Nontheless, we went on a beautiful sunny lunchtime, with the sun reflecting off the tesco bags as they drfted along, being idly pecked at by the coots that hang out under the terrace, clearly looking for their share of the food on offer. Unlike it's sister (or mother?) restaurant just down the road, the Waterway, there is nothing here between the terrace and the canal so, other than looking over the council estate, on a sunny day you could almost be on the Canal St Martin. Almost. On such days you can see why it is so difficult to get a reservation here at the weekend. Mid-week though, it wasn't too difficult and the place was only half full; various chapters of the local branch of the ladies-what-lunch brigade were in, all braying teeth, dyed black roots and leggings. Leggings? Don't these people look in the mirror? Yes, they were trendy once, but nobody out of their teens looks good in them.

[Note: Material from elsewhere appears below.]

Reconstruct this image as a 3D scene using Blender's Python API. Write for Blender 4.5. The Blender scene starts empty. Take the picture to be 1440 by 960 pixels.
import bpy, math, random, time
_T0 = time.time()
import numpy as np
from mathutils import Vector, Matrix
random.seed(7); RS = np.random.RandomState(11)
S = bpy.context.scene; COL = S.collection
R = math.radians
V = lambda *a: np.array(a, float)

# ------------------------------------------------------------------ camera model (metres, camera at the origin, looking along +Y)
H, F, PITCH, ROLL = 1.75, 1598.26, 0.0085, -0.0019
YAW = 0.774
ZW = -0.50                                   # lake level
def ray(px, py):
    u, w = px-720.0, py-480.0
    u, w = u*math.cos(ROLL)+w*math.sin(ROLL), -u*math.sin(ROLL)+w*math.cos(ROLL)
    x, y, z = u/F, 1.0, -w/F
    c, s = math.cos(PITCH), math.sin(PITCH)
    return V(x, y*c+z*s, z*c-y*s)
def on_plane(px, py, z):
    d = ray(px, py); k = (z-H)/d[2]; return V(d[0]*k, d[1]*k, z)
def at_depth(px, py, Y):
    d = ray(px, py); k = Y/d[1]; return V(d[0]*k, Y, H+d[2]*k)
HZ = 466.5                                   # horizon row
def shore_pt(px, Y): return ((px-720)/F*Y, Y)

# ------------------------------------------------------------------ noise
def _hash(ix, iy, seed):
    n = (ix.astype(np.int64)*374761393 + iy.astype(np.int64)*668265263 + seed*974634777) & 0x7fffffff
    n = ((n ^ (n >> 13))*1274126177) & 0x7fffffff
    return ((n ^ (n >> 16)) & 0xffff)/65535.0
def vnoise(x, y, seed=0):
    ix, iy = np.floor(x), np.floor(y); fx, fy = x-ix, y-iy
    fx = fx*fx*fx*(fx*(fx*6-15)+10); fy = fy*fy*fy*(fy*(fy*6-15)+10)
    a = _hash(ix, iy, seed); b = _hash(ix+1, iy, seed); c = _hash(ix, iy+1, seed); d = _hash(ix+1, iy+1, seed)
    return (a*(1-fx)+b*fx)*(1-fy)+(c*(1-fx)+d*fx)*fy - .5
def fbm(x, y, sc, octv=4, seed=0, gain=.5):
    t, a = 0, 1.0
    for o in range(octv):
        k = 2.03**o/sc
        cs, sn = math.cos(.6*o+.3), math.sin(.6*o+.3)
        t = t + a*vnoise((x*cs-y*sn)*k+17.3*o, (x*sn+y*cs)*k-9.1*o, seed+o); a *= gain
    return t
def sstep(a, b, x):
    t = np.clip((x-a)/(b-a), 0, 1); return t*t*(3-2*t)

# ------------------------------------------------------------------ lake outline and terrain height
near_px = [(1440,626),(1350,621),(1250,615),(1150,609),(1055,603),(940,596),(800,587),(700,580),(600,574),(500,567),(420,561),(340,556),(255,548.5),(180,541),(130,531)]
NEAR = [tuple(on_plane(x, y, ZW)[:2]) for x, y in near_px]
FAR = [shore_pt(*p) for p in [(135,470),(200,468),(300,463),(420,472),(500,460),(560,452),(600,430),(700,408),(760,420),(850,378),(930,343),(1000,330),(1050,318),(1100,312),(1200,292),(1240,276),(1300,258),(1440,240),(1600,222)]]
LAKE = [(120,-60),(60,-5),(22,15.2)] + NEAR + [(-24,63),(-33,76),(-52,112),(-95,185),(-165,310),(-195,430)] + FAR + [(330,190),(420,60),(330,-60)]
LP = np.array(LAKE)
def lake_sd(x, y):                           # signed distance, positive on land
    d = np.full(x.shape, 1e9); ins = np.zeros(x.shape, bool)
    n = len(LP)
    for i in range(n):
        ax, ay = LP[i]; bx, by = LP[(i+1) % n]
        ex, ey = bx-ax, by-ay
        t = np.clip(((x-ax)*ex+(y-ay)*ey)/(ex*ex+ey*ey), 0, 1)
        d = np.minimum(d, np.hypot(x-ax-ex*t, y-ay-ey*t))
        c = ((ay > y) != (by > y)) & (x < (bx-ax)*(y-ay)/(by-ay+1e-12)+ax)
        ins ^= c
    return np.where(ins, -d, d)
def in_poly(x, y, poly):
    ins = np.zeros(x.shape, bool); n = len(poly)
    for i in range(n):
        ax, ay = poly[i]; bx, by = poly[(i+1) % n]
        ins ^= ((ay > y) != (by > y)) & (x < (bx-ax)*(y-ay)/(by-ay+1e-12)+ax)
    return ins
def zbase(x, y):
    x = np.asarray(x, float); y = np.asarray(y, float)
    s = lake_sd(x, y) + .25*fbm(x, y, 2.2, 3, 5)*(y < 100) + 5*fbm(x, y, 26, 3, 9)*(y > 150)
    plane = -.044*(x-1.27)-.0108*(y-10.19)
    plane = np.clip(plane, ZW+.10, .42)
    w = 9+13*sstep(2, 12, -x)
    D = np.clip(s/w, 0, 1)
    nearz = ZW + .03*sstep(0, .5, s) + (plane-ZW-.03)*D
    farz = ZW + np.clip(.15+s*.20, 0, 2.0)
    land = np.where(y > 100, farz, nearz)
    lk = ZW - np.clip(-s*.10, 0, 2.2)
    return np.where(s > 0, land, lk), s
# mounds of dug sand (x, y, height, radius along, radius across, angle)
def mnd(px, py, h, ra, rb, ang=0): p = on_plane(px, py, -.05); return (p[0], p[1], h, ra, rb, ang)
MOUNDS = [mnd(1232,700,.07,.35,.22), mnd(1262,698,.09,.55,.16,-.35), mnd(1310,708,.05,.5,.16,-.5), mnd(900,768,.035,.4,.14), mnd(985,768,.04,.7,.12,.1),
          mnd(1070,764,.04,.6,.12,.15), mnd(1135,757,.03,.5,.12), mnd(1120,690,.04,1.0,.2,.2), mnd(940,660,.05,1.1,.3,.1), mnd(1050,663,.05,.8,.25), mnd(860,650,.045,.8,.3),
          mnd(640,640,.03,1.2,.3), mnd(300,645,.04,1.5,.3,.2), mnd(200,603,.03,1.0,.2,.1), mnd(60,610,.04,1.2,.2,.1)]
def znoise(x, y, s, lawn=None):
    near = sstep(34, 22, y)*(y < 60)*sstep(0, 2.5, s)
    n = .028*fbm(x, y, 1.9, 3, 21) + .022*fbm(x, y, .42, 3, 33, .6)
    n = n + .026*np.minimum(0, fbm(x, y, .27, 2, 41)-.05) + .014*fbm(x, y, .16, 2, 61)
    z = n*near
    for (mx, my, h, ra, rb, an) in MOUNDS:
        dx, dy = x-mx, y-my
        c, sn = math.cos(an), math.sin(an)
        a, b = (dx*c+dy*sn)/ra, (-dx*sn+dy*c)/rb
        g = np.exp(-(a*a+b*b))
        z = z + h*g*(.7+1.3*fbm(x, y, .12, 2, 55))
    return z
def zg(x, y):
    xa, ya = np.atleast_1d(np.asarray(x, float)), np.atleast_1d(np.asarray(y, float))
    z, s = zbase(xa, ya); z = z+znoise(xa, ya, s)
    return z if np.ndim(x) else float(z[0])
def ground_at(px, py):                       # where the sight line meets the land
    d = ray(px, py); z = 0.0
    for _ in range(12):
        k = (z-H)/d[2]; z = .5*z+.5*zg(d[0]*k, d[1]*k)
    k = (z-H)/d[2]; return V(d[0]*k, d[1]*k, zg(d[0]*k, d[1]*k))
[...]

The food on offer is standard, no frills fish, with a single vegetarian and a single meat option (steak, of course). We started with perfectly fine squid with a light, but still pleasent, tartare sauce; crispy on the outside, just the right side of chewy on the inside (the squid that is, not the sauce). The main course of fish and chips that we both had was also lovely; firm fish, crunchy batter, good chips. The fact that my companion had ordered the fish pie was a minor point, as the service was so friendly that it was easy to overlook this minor error. Starter prices hover around the £7/8 mark and the mains (other than the whole sea bass) are in their mid- to late-teens.
The wine list too is short and functional, some good prices but £71 for a rose? Please. I know that Domaine d'Ott is uber-trendy, but it is an awfully big ask, even for the self styled “finest rose in the world”.
A great place for a lazy Sunday lunch or, as in our case, a mid-week TBL, given that one of us was between jobs and the other was flying off that evening, so was technically on his way to Heathrow.